Former president FW de Klerk says he’s not letting the controversy over renaming a Cape Town road in his name get to him.

“I don’t allow it to get under my skin,” he said on Tuesday.

And former president Kgalema Motlanthe and IFP president Mangosuthu Buthelezi came out in support of the street renaming at a conference on 25 years of nation building.

“If my views were canvassed, I would have expressed support for the renaming of the street after FW de Klerk,” Motlanthe said, adding that struggle stalwart Ahmed Kathrada did “the right thing” in voicing his support.

In a Daily Maverick opinion article earlier this week, Kathrada said while he often disagreed with De Klerk, “had it not been for Mr de Klerk’s bold steps, we would perhaps have spent another decade or more in struggle, which could have left South Africa a wasteland”.

Reconciliation was a continuing process, wrote Kathrada.

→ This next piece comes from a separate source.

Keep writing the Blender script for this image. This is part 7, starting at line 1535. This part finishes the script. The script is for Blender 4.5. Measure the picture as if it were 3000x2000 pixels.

“It nevertheless is something that we must strive for daily. If a street renaming makes a contribution in that regard, then it should be supported. In the same vein, when a street or town needs to have a name change and serves to make us a more cohesive society, we should support it,” he said in the article.

A furore has broke out over the renaming of Cape Town’s Table Bay Boulevard highway after De Klerk, but the Cape Town council decision is deemed a fait accompli after it was adopted following a controversial change of venue.

Buthelezi described the public vocal criticism as “shameful”, saying De Klerk should be so honoured. It was necessary to act as guardians of the truth and advise the younger generation to read the records.

“Neither Mr de Klerk nor I are strangers to propaganda,” Buthelezi said.

Under scrutiny at the FW de Klerk Foundation conference came recent comments by Western Cape Cosatu secretary and ANC councillor, Tony Ehrenreich.

“The phase of reconciliation that brought together fair-minded white and black people is over. We are now engaged in a struggle for economic and social justice,” Ehrenreich said.

Motlanthe said it was necessary for Ehrenreich to have to space to express himself, but there was a duty also not “to be alarmed” by, or over-invest in, pronouncements. If they were wrong, they needed to be corrected, he said.